M. Jean-Pierre Duport, président de l'Association du corps préfectoral, a rappelé que le contrôle de légalité n'était que la capacité de saisir le juge en cas de doute. Il a estimé que la responsabilité de l'État ne pouvait être mise en cause pour non-exercice du contrôle de légalité.

L'engagement de la responsabilité de l'État au titre du contrôle de légalité pourrait allonger le délai dans lequel les actes des collectivités locales deviendraient exécutoires, en raison de l'encombrement des juridictions administratives. De plus, le risque existerait d'un développement de contrôles pointilleux.

Tout en ne sous-estimant pas la valeur de ces objections et en relevant qu'un renforcement mal maîtrisé du contrôle de légalité pourrait conduire à une paralysie administrative la mission souligne néanmoins l'intérêt de la jurisprudence admettant la responsabilité financière de l'État pour réparer le préjudice causé à une collectivité locale.

b) Renforcer la qualité juridique du contrôle

Dans son rapport d'étape, la mission d'information a souhaité que le contrôle de légalité participe davantage à la sécurisation juridique. A cette fin, elle a préconisé qu'il continue à s'exercer dans les préfectures mais dans un cadre rénové , notamment grâce à une meilleure formation des agents qui en ont la charge, par l'adaptation des outils d'analyse et par l'apport de compétences extérieures.

Reçu par la mission, M. Jean-Pierre Chevènement, ministre de l'Intérieur, a envisagé un renforcement de l'interministérialité pour l'élaboration des instructions aux préfets en matière de contrôle de légalité . Il a souhaité de la diffusion plus rapide de l'information juridique vers les préfectures grâce à la constitution d'une banque de données juridiques et aux possibilités du réseau " intranet " ainsi que l'amélioration de l'évaluation grâce à des outils statistiques plus élaborés et plus fiables.

Afin de renforcer l'articulation entre contrôle de légalité et contrôle de gestion , M. Hubert Blanc, conseiller d'État, reçu en audition par la mission, a regretté que les services préfectoraux utilisent peu la procédure prévue aux articles L. 234-1 et L. 234-2 du code des juridictions financières prévoyant que le préfet peut transmettre à la chambre régionale des comptes, à titre préventif, les conventions relatives à des délégations de service public ou aux marchés publics afin que celle-ci formule des observations dans le délai d'un mois.

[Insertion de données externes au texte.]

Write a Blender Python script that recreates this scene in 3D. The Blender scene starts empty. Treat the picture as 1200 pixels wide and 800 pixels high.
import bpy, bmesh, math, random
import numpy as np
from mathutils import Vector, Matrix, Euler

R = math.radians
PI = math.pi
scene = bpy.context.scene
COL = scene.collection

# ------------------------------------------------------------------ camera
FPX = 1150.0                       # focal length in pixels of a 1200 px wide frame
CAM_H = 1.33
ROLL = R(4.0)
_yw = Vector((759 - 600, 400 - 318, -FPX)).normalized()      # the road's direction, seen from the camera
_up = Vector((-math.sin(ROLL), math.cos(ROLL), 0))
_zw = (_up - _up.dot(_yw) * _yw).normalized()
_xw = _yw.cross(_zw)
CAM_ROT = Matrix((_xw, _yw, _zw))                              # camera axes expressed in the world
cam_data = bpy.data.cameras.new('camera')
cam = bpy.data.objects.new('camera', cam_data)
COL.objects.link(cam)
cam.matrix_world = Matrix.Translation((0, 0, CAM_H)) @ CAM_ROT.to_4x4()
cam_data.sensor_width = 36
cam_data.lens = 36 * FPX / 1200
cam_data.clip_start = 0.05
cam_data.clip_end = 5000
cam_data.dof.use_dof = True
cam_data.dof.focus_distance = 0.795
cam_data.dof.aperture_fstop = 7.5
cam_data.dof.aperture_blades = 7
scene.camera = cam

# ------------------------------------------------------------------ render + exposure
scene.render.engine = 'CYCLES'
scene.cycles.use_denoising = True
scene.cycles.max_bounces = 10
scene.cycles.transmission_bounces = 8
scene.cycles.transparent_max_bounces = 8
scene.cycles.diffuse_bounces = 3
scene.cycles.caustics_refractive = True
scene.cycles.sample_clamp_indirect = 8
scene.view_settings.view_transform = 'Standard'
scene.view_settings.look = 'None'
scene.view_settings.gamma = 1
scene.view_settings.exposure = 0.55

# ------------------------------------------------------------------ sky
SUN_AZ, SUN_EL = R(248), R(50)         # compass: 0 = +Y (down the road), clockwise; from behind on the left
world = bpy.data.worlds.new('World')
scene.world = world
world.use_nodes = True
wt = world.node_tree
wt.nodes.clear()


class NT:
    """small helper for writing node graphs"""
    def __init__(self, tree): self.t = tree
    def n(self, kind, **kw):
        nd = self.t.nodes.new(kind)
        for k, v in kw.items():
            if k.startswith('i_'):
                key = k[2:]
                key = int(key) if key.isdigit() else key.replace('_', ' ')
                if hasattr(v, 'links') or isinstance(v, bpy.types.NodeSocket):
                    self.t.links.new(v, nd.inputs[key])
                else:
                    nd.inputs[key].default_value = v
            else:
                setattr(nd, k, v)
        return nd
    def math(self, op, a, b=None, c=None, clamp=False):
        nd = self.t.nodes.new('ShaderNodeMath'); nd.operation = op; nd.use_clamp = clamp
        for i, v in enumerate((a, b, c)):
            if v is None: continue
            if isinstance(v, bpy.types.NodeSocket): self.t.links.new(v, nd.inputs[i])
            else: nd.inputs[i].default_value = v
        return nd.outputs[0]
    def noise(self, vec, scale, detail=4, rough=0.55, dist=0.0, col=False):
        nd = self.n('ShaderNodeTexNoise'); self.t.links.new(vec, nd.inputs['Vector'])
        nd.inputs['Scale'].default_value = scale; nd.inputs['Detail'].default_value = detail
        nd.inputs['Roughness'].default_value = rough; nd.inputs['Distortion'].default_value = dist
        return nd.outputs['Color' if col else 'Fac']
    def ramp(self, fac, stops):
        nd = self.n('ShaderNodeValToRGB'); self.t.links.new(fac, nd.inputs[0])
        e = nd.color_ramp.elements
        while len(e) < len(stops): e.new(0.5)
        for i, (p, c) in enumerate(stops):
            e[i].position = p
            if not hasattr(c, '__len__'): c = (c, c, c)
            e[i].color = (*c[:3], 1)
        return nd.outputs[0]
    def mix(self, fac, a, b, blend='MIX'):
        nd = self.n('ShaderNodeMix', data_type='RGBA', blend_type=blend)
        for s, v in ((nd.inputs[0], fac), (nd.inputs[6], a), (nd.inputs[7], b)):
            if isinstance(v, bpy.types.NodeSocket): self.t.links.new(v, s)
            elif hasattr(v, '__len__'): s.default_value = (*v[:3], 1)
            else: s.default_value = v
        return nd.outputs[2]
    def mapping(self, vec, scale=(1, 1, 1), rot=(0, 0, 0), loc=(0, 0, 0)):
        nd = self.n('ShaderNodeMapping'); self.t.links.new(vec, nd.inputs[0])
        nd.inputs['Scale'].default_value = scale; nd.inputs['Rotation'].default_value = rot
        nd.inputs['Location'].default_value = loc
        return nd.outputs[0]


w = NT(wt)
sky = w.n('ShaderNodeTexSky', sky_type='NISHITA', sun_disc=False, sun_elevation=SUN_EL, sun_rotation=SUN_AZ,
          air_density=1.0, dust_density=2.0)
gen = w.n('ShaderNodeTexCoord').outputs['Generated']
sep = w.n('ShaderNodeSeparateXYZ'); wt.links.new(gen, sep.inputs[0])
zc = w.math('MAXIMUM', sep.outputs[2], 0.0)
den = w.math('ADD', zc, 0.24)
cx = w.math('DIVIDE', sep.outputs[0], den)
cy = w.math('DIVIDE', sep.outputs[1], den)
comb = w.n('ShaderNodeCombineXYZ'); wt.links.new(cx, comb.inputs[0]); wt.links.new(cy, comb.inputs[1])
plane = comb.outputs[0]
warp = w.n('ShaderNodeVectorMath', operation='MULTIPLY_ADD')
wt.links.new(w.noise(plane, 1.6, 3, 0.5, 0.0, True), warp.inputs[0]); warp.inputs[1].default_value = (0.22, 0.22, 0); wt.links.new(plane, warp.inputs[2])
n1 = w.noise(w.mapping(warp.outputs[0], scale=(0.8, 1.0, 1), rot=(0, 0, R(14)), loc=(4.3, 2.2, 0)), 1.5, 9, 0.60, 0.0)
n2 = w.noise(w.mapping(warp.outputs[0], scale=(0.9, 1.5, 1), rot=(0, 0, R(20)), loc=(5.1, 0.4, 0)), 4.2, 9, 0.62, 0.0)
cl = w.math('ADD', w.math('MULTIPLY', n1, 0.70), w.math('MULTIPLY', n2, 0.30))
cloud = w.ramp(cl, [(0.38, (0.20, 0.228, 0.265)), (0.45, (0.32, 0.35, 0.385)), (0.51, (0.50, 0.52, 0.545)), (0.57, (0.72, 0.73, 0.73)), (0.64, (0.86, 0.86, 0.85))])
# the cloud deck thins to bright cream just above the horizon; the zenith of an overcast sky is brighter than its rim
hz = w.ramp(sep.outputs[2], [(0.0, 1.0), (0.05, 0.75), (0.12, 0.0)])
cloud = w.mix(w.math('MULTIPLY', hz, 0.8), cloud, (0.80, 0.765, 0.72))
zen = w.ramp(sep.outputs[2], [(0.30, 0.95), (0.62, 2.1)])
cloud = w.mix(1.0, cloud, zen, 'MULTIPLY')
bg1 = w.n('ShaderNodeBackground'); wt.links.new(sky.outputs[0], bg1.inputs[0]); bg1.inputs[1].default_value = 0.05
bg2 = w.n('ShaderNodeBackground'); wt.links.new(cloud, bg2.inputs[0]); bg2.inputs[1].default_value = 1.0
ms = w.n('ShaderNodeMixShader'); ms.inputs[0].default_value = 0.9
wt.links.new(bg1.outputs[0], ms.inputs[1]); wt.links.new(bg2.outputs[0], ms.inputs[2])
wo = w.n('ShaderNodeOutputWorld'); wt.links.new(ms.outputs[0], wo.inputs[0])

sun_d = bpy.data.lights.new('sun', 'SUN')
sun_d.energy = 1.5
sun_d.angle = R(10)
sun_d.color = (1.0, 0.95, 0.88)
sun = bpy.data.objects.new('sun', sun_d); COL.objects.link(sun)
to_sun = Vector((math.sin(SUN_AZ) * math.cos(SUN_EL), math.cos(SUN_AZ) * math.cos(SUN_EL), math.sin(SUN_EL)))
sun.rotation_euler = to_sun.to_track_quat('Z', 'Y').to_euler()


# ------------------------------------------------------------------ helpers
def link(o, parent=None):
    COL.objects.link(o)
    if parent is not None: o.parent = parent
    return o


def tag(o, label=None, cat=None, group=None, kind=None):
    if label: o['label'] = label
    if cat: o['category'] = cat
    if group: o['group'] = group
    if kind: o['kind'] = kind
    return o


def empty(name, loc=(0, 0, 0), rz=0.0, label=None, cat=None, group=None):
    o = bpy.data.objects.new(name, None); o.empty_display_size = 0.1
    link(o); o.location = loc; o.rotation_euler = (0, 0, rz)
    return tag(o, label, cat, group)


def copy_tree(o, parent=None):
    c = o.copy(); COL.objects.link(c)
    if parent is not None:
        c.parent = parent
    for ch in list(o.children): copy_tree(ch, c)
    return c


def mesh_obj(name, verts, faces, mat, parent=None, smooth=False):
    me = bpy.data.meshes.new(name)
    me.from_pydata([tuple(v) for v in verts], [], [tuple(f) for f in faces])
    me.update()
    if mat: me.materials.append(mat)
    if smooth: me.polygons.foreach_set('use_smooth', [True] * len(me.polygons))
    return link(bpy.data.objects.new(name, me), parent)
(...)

Lors de son audition par la mission, M. François Tutiau, président de l'association des juristes territoriaux, s'est demandé s'il fallait maintenir le caractère rétroactif des annulations contentieuses, compte tenu des délais très tardifs dans lesquels les jugements intervenaient. Il a proposé une annulation, valable uniquement pour l'avenir, à compter de la date du jugement, afin d'éviter les problèmes juridiques liés à l'exécution des jugements, éventuellement sous astreinte.

La mission prend acte de cette dernière proposition. Considérant qu'elle remet en cause un des fondements du droit administratif français, elle ne peut la retenir, mais souhaite attirer ainsi l'attention sur les conséquences de la lenteur de la justice administrative sur l'action publique locale.